Although in present times the winter solstice is celebrated on Dec. 22, according to "Liturgy and Worship," a companion book to the prayer books of the Anglican Communion, the date of Dec. 25 was significant as the winter solstice during ancient times. The date goes back to time immemorial and was celebrated as the birthday of Mithras, the god of light.

"The solstice was celebrated as a time when, after shorter and shorter periods of sunlight each day, the light would start returning," Krueger said. "Theologically, the date of Dec. 25 works for Christianity because Christ's advent is light coming into the world."

According to "Liturgy and Worship," the theory of the writer St. Hippolytus (170-235 A.D.) helped to establish Dec. 25 as the date of Christ's birth celebration. He concluded the Crucifixion took place on March 25 of 29 A.D., 30 years to the day after the Incarnation (Jesus' conception). Therefore, Hippolytus concluded, Christ's birth took place nine months after March 25, or Dec. 25.

Before the establishment of Christianity, ancient people held end-of-year festivals in honor of the harvest by preparing special foods, decorating their homes with greenery, singing and gift- giving. These customs gradually became part of the Christmas celebration.

"On some levels, Christianity baptized established festival practice: Christians celebrated their festivals with singing, liturgies, offerings and common meals," Krueger said. "This was part of the Christmas celebration from the fourth century on."

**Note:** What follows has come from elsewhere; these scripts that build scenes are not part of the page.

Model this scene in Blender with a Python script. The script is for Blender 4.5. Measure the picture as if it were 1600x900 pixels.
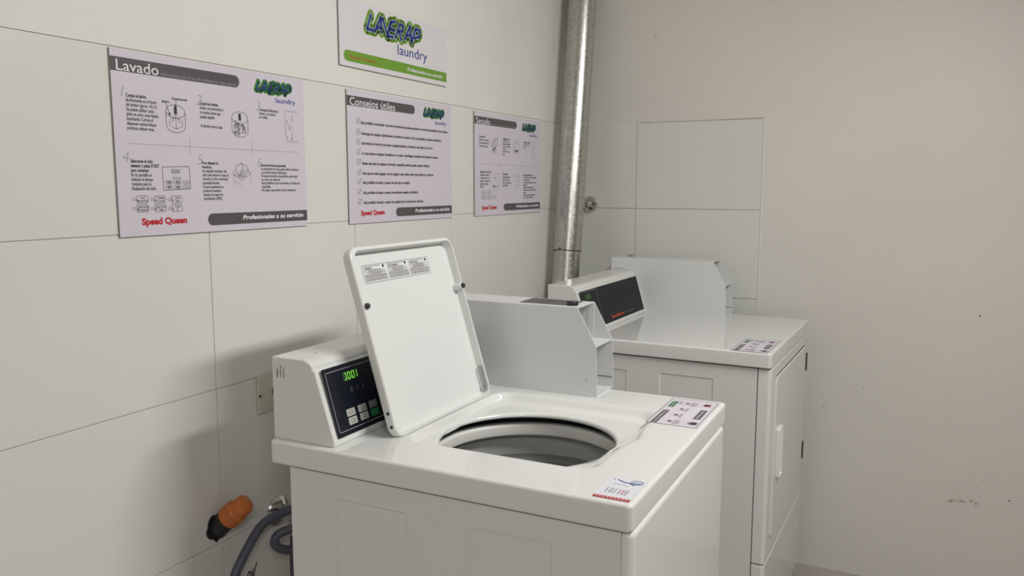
import bpy, bmesh, math, random
from mathutils import Vector, Matrix
for o in list(bpy.data.objects): bpy.data.objects.remove(o)
SC = bpy.context.scene
COL = SC.collection
PI = math.pi
random.seed(7)

# ------------------------------------------------------------------ camera
cam = bpy.data.cameras.new('camera'); camo = bpy.data.objects.new('camera', cam); COL.objects.link(camo)
YAW, PITCH = 0.465456, -0.125158
fw = Vector((-math.sin(YAW)*math.cos(PITCH), math.cos(YAW)*math.cos(PITCH), math.sin(PITCH)))
rt = Vector((math.cos(YAW), math.sin(YAW), 0)); up = rt.cross(fw)
m = Matrix((rt, up, -fw)).transposed().to_4x4(); m.translation = Vector((1.28797, -1.60895, 1.41528))
camo.matrix_world = m
cam.sensor_fit = 'HORIZONTAL'; cam.sensor_width = 36.0; cam.lens = 1266.04/1600*36
cam.clip_start = 0.02; cam.clip_end = 60
SC.camera = camo
# ------------------------------------------------------------------ view, world, light
vs = SC.view_settings
vs.view_transform = 'Standard'; vs.look = 'None'; vs.exposure = -0.10; vs.gamma = 1.0; vs.use_curve_mapping = False
w = bpy.data.worlds.new('world'); SC.world = w; w.use_nodes = True
w.node_tree.nodes['Background'].inputs[0].default_value = (0.9, 0.95, 1.0, 1)
w.node_tree.nodes['Background'].inputs[1].default_value = 0.05
CEIL = 2.62
def area_light(name, loc, sx, sy, power, col, rot=(0, 0, 0)):
    l = bpy.data.lights.new(name, 'AREA'); l.shape = 'RECTANGLE'; l.size = sx; l.size_y = sy
    l.energy = power; l.color = col
    o = bpy.data.objects.new(name, l); COL.objects.link(o); o.location = loc; o.rotation_euler = rot
    return o
area_light('tube_or_fill_light', (1.87, -0.05, 2.43), 0.12, 0.95, 26, (1.0, 0.988, 0.968), (0, math.radians(36), 0)).data.spread = math.radians(158)
area_light('tube_or_fill_light', (2.3, -2.7, 2.50), 0.12, 0.95, 36, (1.0, 0.988, 0.968))  # fill lamp added behind the camera to brighten shaded sides, no known fixture

# ------------------------------------------------------------------ materials
def mat(name, col, rough=0.5, metal=0.0, spec=0.5, bump=0.0, bscale=60, var=0.0, vscale=3.0, emit=None, estr=1.0, coat=0.0):
    M = bpy.data.materials.new(name); M.use_nodes = True
    nt = M.node_tree; b = nt.nodes['Principled BSDF']
    b.inputs['Base Color'].default_value = (*col, 1); b.inputs['Roughness'].default_value = rough
    b.inputs['Metallic'].default_value = metal; b.inputs['Specular IOR Level'].default_value = spec
    if coat: b.inputs['Coat Weight'].default_value = coat; b.inputs['Coat Roughness'].default_value = 0.08
    tc = None
    if bump or var: tc = nt.nodes.new('ShaderNodeTexCoord')
    if var:
        n = nt.nodes.new('ShaderNodeTexNoise'); n.inputs['Scale'].default_value = vscale; n.inputs['Detail'].default_value = 5
        nt.links.new(tc.outputs['Object'], n.inputs['Vector'])
        r = nt.nodes.new('ShaderNodeValToRGB')
        r.color_ramp.elements[0].position = 0.3; r.color_ramp.elements[1].position = 0.7
        r.color_ramp.elements[0].color = (*[c*(1-var) for c in col], 1)
        r.color_ramp.elements[1].color = (*[min(1, c*(1+var)) for c in col], 1)
        nt.links.new(n.outputs['Fac'], r.inputs['Fac']); nt.links.new(r.outputs['Color'], b.inputs['Base Color'])
    if bump:
        n = nt.nodes.new('ShaderNodeTexNoise'); n.inputs['Scale'].default_value = bscale; n.inputs['Detail'].default_value = 6
        nt.links.new(tc.outputs['Object'], n.inputs['Vector'])
        bp = nt.nodes.new('ShaderNodeBump'); bp.inputs['Strength'].default_value = bump; bp.inputs['Distance'].default_value = 0.004
        nt.links.new(n.outputs['Fac'], bp.inputs['Height']); nt.links.new(bp.outputs['Normal'], b.inputs['Normal'])
    if emit:
        b.inputs['Emission Color'].default_value = (*emit, 1); b.inputs['Emission Strength'].default_value = estr
    return M
M_enamel = mat('white_enamel', (0.72, 0.725, 0.70), 0.09, spec=0.5)
M_panel = mat('white_painted_steel', (0.70, 0.70, 0.68), 0.28)
M_box = mat('grey_white_painted_steel', (0.68, 0.685, 0.68), 0.33)
M_lid = mat('lid_enamel', (0.74, 0.75, 0.73), 0.25)
M_plasterL = mat('cream_wall_paint', (0.76, 0.735, 0.69), 0.6, bump=0.22, bscale=22, var=0.02, vscale=5)
M_plasterB = mat('beige_wall_paint', (0.69, 0.66, 0.605), 0.6, bump=0.28, bscale=16, var=0.03, vscale=2.2)
M_tile = mat('white_wall_tile', (0.735, 0.72, 0.685), 0.30, bump=0.035, bscale=9, var=0.012, vscale=4)
M_tileB = mat('white_wall_tile_back', (0.68, 0.685, 0.635), 0.30, bump=0.035, bscale=9, var=0.015, vscale=4)
M_grout = mat('grout', (0.64, 0.62, 0.58), 0.8)
M_groutB = mat('dark_grout', (0.32, 0.30, 0.26), 0.8)
M_floor = mat('floor_tile_beige', (0.40, 0.37, 0.335), 0.45, var=0.10, vscale=9)
M_ceil = mat('ceiling_paint', (0.70, 0.69, 0.66), 0.8)
M_far = mat('pale_wall_paint', (0.62, 0.60, 0.57), 0.8)
M_black = mat('black_plastic', (0.012, 0.012, 0.014), 0.4)
M_rubber = mat('dark_rubber', (0.03, 0.03, 0.03), 0.55)
M_dark = mat('dark_seal', (0.016, 0.016, 0.028), 0.6)
M_navy = mat('black_glossy_overlay', (0.006, 0.008, 0.016), 0.22)
M_char = mat('charcoal_overlay', (0.007, 0.009, 0.011), 0.35, spec=0.12)
M_silver = mat('silver_line', (0.45, 0.46, 0.48), 0.4)
M_btn = mat('pale_grey_button', (0.43, 0.42, 0.39), 0.5)
M_btng = mat('grey_button', (0.16, 0.17, 0.17), 0.5)
M_btngreen = mat('green_button', (0.01, 0.17, 0.05), 0.5)
M_icon = mat('grey_icon_print', (0.12, 0.13, 0.15), 0.5)
M_led = mat('green_display_digits', (0.1, 0.4, 0.02), 0.5, emit=(0.36, 1.0, 0.12), estr=0.85)
M_ledback = mat('green_display_glow', (0.008, 0.035, 0.008), 0.5, emit=(0.02, 0.10, 0.005), estr=0.25)
M_leddim = mat('green_display_dim', (0.02, 0.06, 0.01), 0.5, emit=(0.10, 0.22, 0.05), estr=0.35)
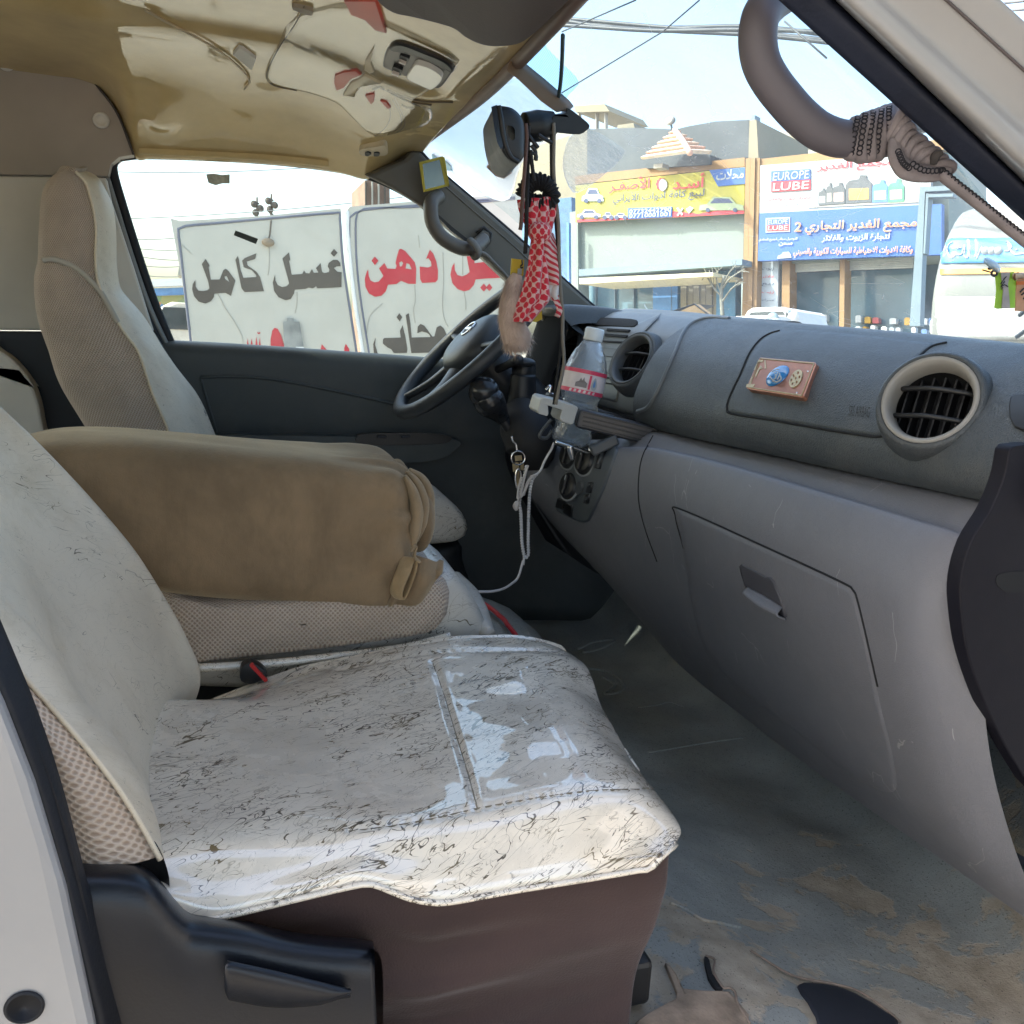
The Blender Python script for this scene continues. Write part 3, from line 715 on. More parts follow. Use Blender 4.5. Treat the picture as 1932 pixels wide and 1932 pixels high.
# yellow sign
ys = thing('shop_sign', 'yellow sign with red Arabic lettering, cars and phone numbers', 'sign', PF(1240, 400, .3))
wall('panel', [(1086, 350), (1405, 315), (1404, 402), (1086, 419)], .25, .12, M_yel, ys)
wall('corner_flag', mp(T3, [(1465, 102), (1830, 75), (1830, 240), (1555, 268)]), .28, .03, M_blue, ys)
wall('red_strip', mp(T3, [(120, 605), (640, 590), (1100, 520), (1360, 545), (1822, 470), (1820, 545), (120, 632)]), .265, .015, M_redp, ys)
wall('number_plate', mp(T3, [(640, 490), (1088, 475), (1088, 580), (640, 600)]), .285, .03, M_blue, ys)
on_wall(arabic('محلات'), *T3(1535, 208), T3(1815, 0)[0], .29, ys, M_signw, hpx=19, bold=.02)
on_wall(arabic('الأصفـر'), *T3(440, 345), T3(855, 0)[0], .285, ys, M_redp, hpx=28, bold=.015)
on_wall(arabic('أسـد'), *T3(1090, 300), T3(1415, 0)[0], .285, ys, M_redp, hpx=27, bold=.015)
on_wall(arabic('لبيع كافة ادوات الأيراني'), *T3(480, 460), T3(1410, 0)[0], .285, ys, M_navy, hpx=22, bold=.012)
on_wall('07732442790', *T3(650, 548), T3(1078, 0)[0], .32, ys, M_signw, hpx=8.5, bold=.02)
on_wall('07710001001', *T3(650, 592), T3(1070, 0)[0], .32, ys, M_signw, hpx=8.5, bold=.02)
# lion-head emblem between the words: a plain ragged disc with a mane
mane = []
for i in range(18):
    a = 2 * math.pi * i / 18; r = (70 if i % 2 else 54); mane.append(T3(975 + r * .85 * math.cos(a), 245 + r * math.sin(a)))
wall('emblem_mane', mane, .285, .02, M_redp, ys)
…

The sheer numbers ruled by Emperor Constantine assured the establishment of Christianity. "By the beginning of the 4th century A.D., 10 percent of the Roman Empire was Christian, by the end of the century, 50 percent of the empire was Christian," Krueger said.

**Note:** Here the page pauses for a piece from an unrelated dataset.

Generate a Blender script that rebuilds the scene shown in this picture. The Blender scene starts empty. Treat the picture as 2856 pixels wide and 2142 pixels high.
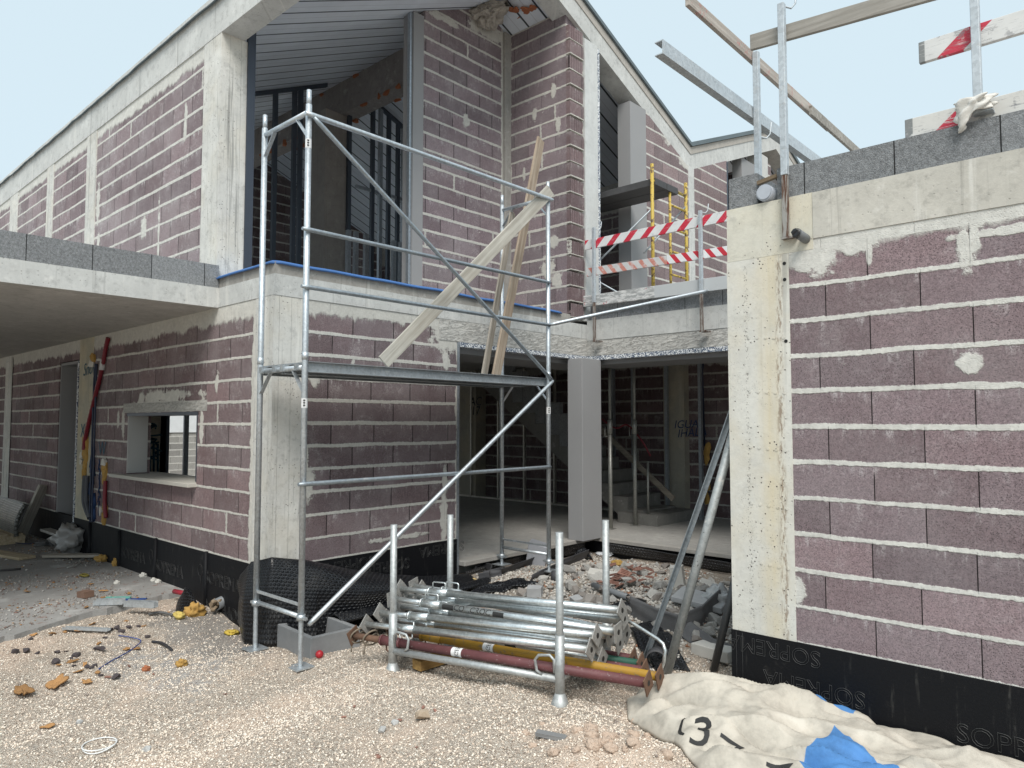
import bpy, bmesh, math, random
import numpy as np
from mathutils import Vector, Matrix, noise as mnoise
random.seed(7); np.random.seed(7)
SC = bpy.context.scene
COL = SC.collection
R = math.radians

# ------------------------------------------------------------------ camera
F, P, T = 2015.39, 0.0540777, 0.741868        # focal length (photo px), pitch, heading
ct, st = math.cos(T), math.sin(T)
cd = bpy.data.cameras.new('camera'); cam = bpy.data.objects.new('camera', cd); COL.objects.link(cam)
cd.sensor_width = 36; cd.lens = F / 2856 * 36; cd.clip_start = .05; cd.clip_end = 2000
cam.location = (0, 0, 0); cam.rotation_euler = (math.pi / 2 + P, 0, T)
SC.camera = cam
# ------------------------------------------------------------------ light
SUN_AZ, SUN_EL = R(133), R(52)                # direction to the sun, measured from +Y clockwise
W = bpy.data.worlds.new('World'); SC.world = W; W.use_nodes = True
wn = W.node_tree; bg = wn.nodes['Background']
sky = wn.nodes.new('ShaderNodeTexSky'); sky.sky_type = 'NISHITA'; sky.sun_disc = False
sky.sun_elevation = SUN_EL; sky.sun_rotation = SUN_AZ; sky.dust_density = 4.0; sky.air_density = 1.0; sky.ozone_density = 1.5
wm = wn.nodes.new('ShaderNodeMix'); wm.data_type = 'RGBA'
wm.inputs['Factor'].default_value = .88       # thin overcast veil over the blue sky
wn.links.new(sky.outputs[0], wm.inputs['A']); wm.inputs['B'].default_value = (5.35, 6.45, 7.0, 1)
wn.links.new(wm.outputs['Result'], bg.inputs[0]); bg.inputs[1].default_value = .10
ld = bpy.data.lights.new('sun', 'SUN'); ld.energy = 2.3; ld.angle = R(28); ld.color = (1, .96, .9)
sun = bpy.data.objects.new('sun', ld); COL.objects.link(sun)
sd = Vector((math.sin(SUN_AZ) * math.cos(SUN_EL), math.cos(SUN_AZ) * math.cos(SUN_EL), math.sin(SUN_EL)))
sun.rotation_euler = sd.to_track_quat('Z', 'Y').to_euler()
SC.view_settings.view_transform = 'Standard'; SC.view_settings.look = 'None'
SC.view_settings.exposure = 0.5; SC.view_settings.gamma = 1
SC.render.engine = 'CYCLES'
SC.cycles.max_bounces = 12; SC.cycles.diffuse_bounces = 9

# ------------------------------------------------------------------ measuring (photo px on a 2212 px wide copy -> world)
S = 2856 / 2212
def ray(a, b):
    u = (a * S - 1428) / F; v = -(b * S - 1071) / F
    X = u; Y = math.cos(P) - v * math.sin(P); Z = math.sin(P) + v * math.cos(P)
    return Vector((X * ct - Y * st, X * st + Y * ct, Z))
def hx(a, b, x): r = ray(a, b); return r * (x / r.x)
def hy(a, b, y): r = ray(a, b); return r * (y / r.y)
def hz(a, b, z): r = ray(a, b); return r * (z / r.z)

# ------------------------------------------------------------------ materials
class V:
    def __init__(s, g, k): s.g, s.k = g, k
    def __add__(s, o): return s.g.m('ADD', s, o)
    __radd__ = __add__
    def __mul__(s, o): return s.g.m('MULTIPLY', s, o)
    __rmul__ = __mul__
    def __sub__(s, o): return s.g.m('SUBTRACT', s, o)
    def __rsub__(s, o): return s.g.m('SUBTRACT', o, s)
    def __truediv__(s, o): return s.g.m('DIVIDE', s, o)
class G:
    def __init__(s, name):
        s.mat = bpy.data.materials.new(name); s.mat.use_nodes = True
        s.nt = s.mat.node_tree; s.b = s.nt.nodes['Principled BSDF']
        s.tc = None
    def n(s, t): return s.nt.nodes.new('ShaderNode' + t)
    def put(s, sock, v):
        if isinstance(v, V): s.nt.links.new(v.k, sock)
        elif isinstance(v, (tuple, list)): sock.default_value = tuple(v) + ((1,) if len(v) == 3 and len(sock.default_value) == 4 else ())
        else: sock.default_value = v
    def m(s, op, a, b=0.0, clamp=False):
        n = s.n('Math'); n.operation = op; n.use_clamp = clamp; s.put(n.inputs[0], a); s.put(n.inputs[1], b); return V(s, n.outputs[0])
    def P(s, kind='Object'):
        if not s.tc: s.tc = s.n('TexCoord')
        return V(s, s.tc.outputs[kind])
    def xyz(s, v):
        n = s.n('SeparateXYZ'); s.put(n.inputs[0], v); return [V(s, o) for o in n.outputs]
    def vec(s, x, y, z=0.0):
        n = s.n('CombineXYZ')
        for i, q in enumerate((x, y, z)): s.put(n.inputs[i], q)
        return V(s, n.outputs[0])
    def noise(s, v, sc, det=4, ro=.55):
        n = s.n('TexNoise'); s.put(n.inputs['Vector'], v); n.inputs['Scale'].default_value = sc
        n.inputs['Detail'].default_value = det; n.inputs['Roughness'].default_value = ro; return V(s, n.outputs['Fac'])
    def vor(s, v, sc, out='Distance', feat='F1', rnd=1.0):
        n = s.n('TexVoronoi'); n.feature = feat; s.put(n.inputs['Vector'], v); n.inputs['Scale'].default_value = sc
        n.inputs['Randomness'].default_value = rnd; return V(s, n.outputs[out])
    def wn(s, v):
        n = s.n('TexWhiteNoise'); n.noise_dimensions = '3D'; s.put(n.inputs['Vector'], v); return V(s, n.outputs['Value'])
    def ss(s, v, a, b):
        n = s.n('MapRange'); n.interpolation_type = 'SMOOTHSTEP'; s.put(n.inputs['Value'], v)
        s.put(n.inputs['From Min'], a); s.put(n.inputs['From Max'], b); return V(s, n.outputs['Result'])
    def floor(s, v): return s.m('FLOOR', v)
    def fract(s, v): return s.m('FRACT', v)
    def mn(s, a, b): return s.m('MINIMUM', a, b)
    def mx(s, a, b): return s.m('MAXIMUM', a, b)
    def mix(s, f, a, b):
        n = s.n('Mix'); n.data_type = 'RGBA'; s.put(n.inputs['Factor'], f); s.put(n.inputs['A'], a); s.put(n.inputs['B'], b); return V(s, n.outputs['Result'])
    def scale(s, c, f):
        n = s.n('VectorMath'); n.operation = 'SCALE'; s.put(n.inputs[0], c); s.put(n.inputs['Scale'], f); return V(s, n.outputs[0])
    def rnd(s): return V(s, s.n('NewGeometry').outputs['Random Per Island'])
    def oi(s): return V(s, s.n('ObjectInfo').outputs['Random'])
    def out(s, col=None, rough=.9, metal=0.0, h=None, hd=.01, hs=1.0, spec=None):
        if col is not None: s.put(s.b.inputs['Base Color'], col)
        s.put(s.b.inputs['Roughness'], rough); s.put(s.b.inputs['Metallic'], metal)
        if spec is not None: s.b.inputs['Specular IOR Level'].default_value = spec
        if h is not None:
            n = s.n('Bump'); n.inputs['Distance'].default_value = hd; n.inputs['Strength'].default_value = hs
            s.put(n.inputs['Height'], h); s.nt.links.new(n.outputs[0], s.b.inputs['Normal'])
        return s.mat

def block_mat(name, ax, z0, u0=0.0, h=.2135, L=.5, c1=(.235, .165, .172), c2=(.195, .147, .157), mort=(.60, .58, .53),
              top=None, bot=None, lo=None, hi=None, dust=1.0, thick=.015, patches=(), smear=(.60, .59, .55), mortvis=1.0, fill=.93, teeth=.11, jw=.004):
    """wall of hollow blocks with slopped mortar. top/lo/hi: where bare mortar smears run in from the concrete round it"""
    g = G(name); p = g.P(); x, y, z = g.xyz(p); u = x if ax == 'x' else y
    wob = (g.noise(p, 2.2, 2) - .5) * .022
    z2 = z + wob
    cf = (z2 - z0) / h; c = g.floor(cf); fv = g.fract(cf)
    stag = g.fract(c * .5) + (g.wn(g.vec(c, 3.3, 1.7)) - .5) * .10
    bf = (u - u0) / L + stag; b = g.floor(bf); fu = g.fract(bf)
    dv = g.mn(fv, 1 - fv) * h; du = g.mn(fu, 1 - fu) * L
    fine = g.noise(p, 38, 3, .7)
    grain = g.noise(p, 135, 2, .85); grain2 = g.noise(p, 52, 3, .7)
    th = thick * (.15 + .5 * g.wn(g.vec(c, 1.1, 2.2))) + g.noise(p, 3.5, 4, .6) * thick * 1.15 + (fine - .5) * .019
    mo = 1 - g.ss(dv - th + (grain - .5) * .008, -.003, .004)
    r1 = g.wn(g.vec(b, c, .5)); r2 = g.wn(g.vec(c, b, 7.1)); r3 = g.wn(g.vec(b + .5, c, 3.0))
    jm = 1 - g.ss(du, jw * .3, jw)
    dark = jm * g.ss(g.noise(p, 7, 2), .25, .40)
    fillw = g.ss(g.wn(g.vec(g.floor(bf + .5), c, 9.0)), fill, fill + .01) * (1 - g.ss(du - (fine - .5) * .05, .012, .02))
    pore = 1 - g.ss(g.vor(p, 105), .12, .40)
    col = g.mix(r1, c1, c2)
    col = g.scale(col, .80 + r2 * .36)
    col = g.scale(col, g.ss(grain, .15, .80) * .80 + grain2 * .65 + .20)
    col = g.mix(pore * (.35 + .5 * r3), col, (.035, .028, .03))
    # pale laitance rubbed on the block faces, thicker just under the beds
    dn = g.noise(p, 4.7, 8, .78)
    du1 = g.ss(dn, .50, .78) * .55
    drip = g.noise(g.vec(u * 26, c * 3.1, z * 3), 1.0, 3, .6)
    under = g.ss(fv, .55, 1.0) * g.ss(drip, .50, .72)
    scr = g.ss(g.noise(g.vec(u * 34 + z * 9, c * 2.0, z * 3.5), 1.0, 4, .7), .66, .74) * g.ss(g.noise(p, 2.3, 3), .52, .64) * .8
    dustf = g.mn((du1 + under * .8 + scr) * dust, 1.0) * g.ss(grain + grain2 * .6, .62, .92)
    haze_ = g.ss(g.noise(p, 1.6, 5, .6), .35, .75) * .20 * dust
    col = g.mix(haze_, col, (.50, .47, .475)); col = g.mix(dustf, col, (.60, .58, .575))
    splat = g.ss(g.noise(p, 9, 5, .7), .69, .72) * g.ss(g.noise(p, 1.3, 2), .48, .6)
    white = g.mx(g.mx(mo, fillw), splat * dust)
    edge = (g.noise(p, 5.5, 5, .65) - .5)
    if top is not None:
        dr = g.noise(g.vec(u * 9, .3, z * 2.2), 1.0, 6, .72)
        white = g.mx(white, g.ss(z + edge * .12 + (dr - .5) * teeth * 2, top - .025, top + .02))
    if bot is not None: white = g.mx(white, g.ss(bot - z + edge * .05, -.006, .006))
    if lo is not None: white = g.mx(white, g.ss(lo - u + edge * .13, -.008, .008))
    if hi is not None: white = g.mx(white, g.ss(u - hi + edge * .13, -.008, .008))
    for (pu, pz, ru, rz) in patches:
        a = (u - pu) / ru; d = (z - pz) / rz
        q = g.m('SQRT', a * a + d * d) + edge * 2.6 + (fine - .5) * .8
        white = g.mx(white, 1 - g.ss(q, .66, 1.0))
    mcol = g.mix(g.noise(p, 14, 4), g.scale(g.vec(*smear), .78), g.scale(g.vec(*mort), 1.12))
    mcol = g.scale(mcol, .62 + fine * .48 + g.noise(p, 2.1, 5, .6) * .26)
    col = g.mix(white * mortvis, col, mcol)
    col = g.mix(dark * (1 - white), col, (.012, .01, .01))
    hgt = white * .8 + grain * .25 + (fine - .5) * .25 - pore * .25 - dark * .5
    return g.out(col, .94, h=hgt, hd=.008, hs=.9, spec=.2)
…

The festival of Christmas was first instituted in Rome by the year 336 and slowly spread to churches in the East, which had a similar observance in the Feast of the Epiphany.

The Feast of the Epiphany, which by about the year 300 had established itself among the churches in the East, was the festival both of the birth and the baptism of Jesus. It was celebrated on Jan. 5 and 6.  According to "Liturgy and Worship," Epiphany reached the West in the second half of the fourth century, and in Rome, Jan. 6 seems to have competed for a while with Dec. 25 as the celebration date of Christ's birth. The problem was solved in the West by making Jan. 6 a commemoration of the visit of the three Kings.

The tradition of the gifts of the three Kings: gold, frankincense and myrrh, are usually understood to be offerings appropriate to Christ, according to the book "Myth and Ritual in Christianity" by Alan W. Watts. For Christ as King, the gold of tribute. For Christ as God, the incense of worship, and for Christ as Sacrificial Victim, myrrh for embalming the body.

The word "Christmas" wasn't used until the 12th century. According to "The Oxford American Prayer Book," it comes from an old English term "cristmasse," which means "Christ's Mass."